Michael de Freitas1 and Katherine Royse2 say geologists and engineers from all backgrounds can now contribute to revealing the nature of the ground beneath London, its geological history, and predicting ground conditions within the Basin.
Geoscientist 19.10 October 2009
Everyone associates London with the upper crust, and probably no part of it is better investigated, anywhere in the world, than under our capital city. Countless vertical boreholes have been drilled for ground investigation, aggregate evaluation and water supply, kilometres of horizontal tunnels excavated for railways, cable tunnels, water tunnels and sewers. You might think that the geology of London is, therefore, well known - but not so!
London has a history of "anomalous ground conditions", yet because many of these (often nasty) surprises have been discovered in isolation, in association with particular investigations, they tend to have been merely “noted”, and no further work has ensued. Instead, one more "anomaly" has been added to a growing list within the Basin. Such conditions can prove costly if not picked up in initial site surveys, and may lead to project over-runs. This unsatisfactory situation could be about to change.
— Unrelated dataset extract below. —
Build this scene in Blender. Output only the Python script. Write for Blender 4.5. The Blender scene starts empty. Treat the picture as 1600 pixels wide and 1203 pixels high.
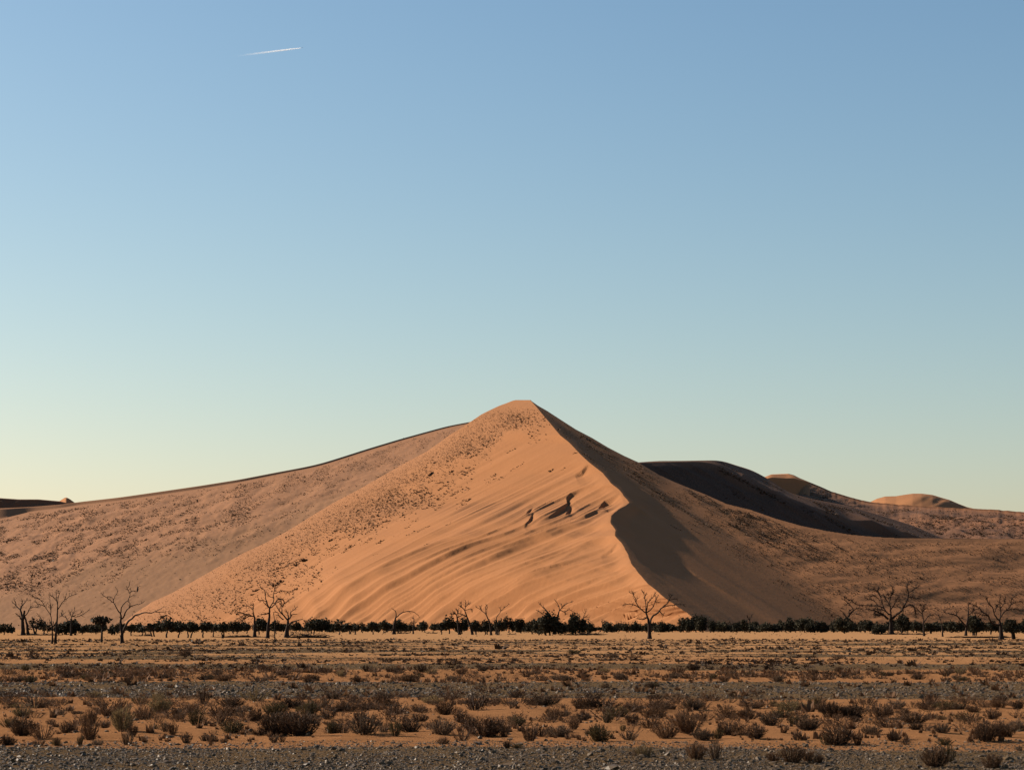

In the 9th Glossop Lecture to the Engineering Group of the Society, one of us (de Freitas) presented the results of research into possible relationships between these anomalies. The hypothesis was advanced that many could be associated with movement in the Variscan basement below London. The orientation of its basic lineaments would make the basement vulnerable to shear displacement under the stress directions associated with the opening of the North Atlantic and the closing of Tethys. If pull-apart basins were generated by such displacements, a series of local grabens, with their associated and intervening horsts, could come to dominate the Mesozoic and Tertiary sedimentary environment of the region.
Further, such an evolution would impose a structural framework inherited from lineaments within the basement. It is reasonable to expect that such weaknesses would be remobilised under appropriate stress conditions, and it is interesting to speculate how the basement may have responded to the glacial loading of the crust to its north, during the Pleistocene. This could be one explanation for the linear sections of dry valleys and tributaries of the River Thames having the fractal characters of a shear zone. The model provides a framework against which the known geology of the London Basin and its anomalies can be tested. Everyone, from any walk of geology, can contribute their particular piece of evidence to the picture.